Osi Umenyiora....A Backup?

Let’s get one thing clear: Osi Umenyiora deserved to be benched last season. The Giants Pro Bowl defensive end became a liability as a playside run-defender. At times, it was worse than you could imagine. Offenses were clearly altering their game-plan to dial up run after run to Umenyiora’s side of the field. And not only was Umenyiora getting blocked, but opposing linemen were, at times, steering him in the direction they wanted him to go. Umenyiora was getting manhandled; the Giants had no choice but to bench him.

Now, let’s get something else clear: Umenyiora is a good player. And, prior to his ’08 knee injury, he had been a solid all-around run-defender. He’s still quick and agile, and he shows an acute ability to make run stops as a backside defender (when he can use his speed to chase the ball). Considering this and the fact that he’s still a 10-sack-caliber pass-rusher, it’d be foolish to write him off.

The 28-year-old Umenyiora is intelligent and outspoken. He has clashed with coaches in the past and wasn’t happy about the way his ’09 season finished out.

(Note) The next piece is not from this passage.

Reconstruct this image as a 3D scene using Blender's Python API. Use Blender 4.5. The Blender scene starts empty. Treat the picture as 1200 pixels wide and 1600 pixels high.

With the first-round selection of Jason Pierre-Paul, many figured Umenyiora would have been traded by now. But the Giants, since the days of George Young and Ernie Accorsi, have always horded pass-rushers the way schizophrenics horde cats. So Umenyiora is on the roster and trying to climb from the second string back to the first. He must overtake Mathias Kiwanuka, a solid player with a similar skill set.

Umenyiora was asked today by ESPNNewYork.com’s Ohm Youngmisuk about playing the second string. Here was his response:

"Would I be cool? If I truly was not the best player, then I would be cool with it. If I feel like I am the best player and everybody in this league knows the type of player that I am, if I am able to play the way that I am capable of playing -- and I haven't played that way in my whole career in my mind -- the minute in my mind that I am playing the way that I am capable of playing when I am out on the field, then of course, it is going to be a problem. But I don't think that is going to happen."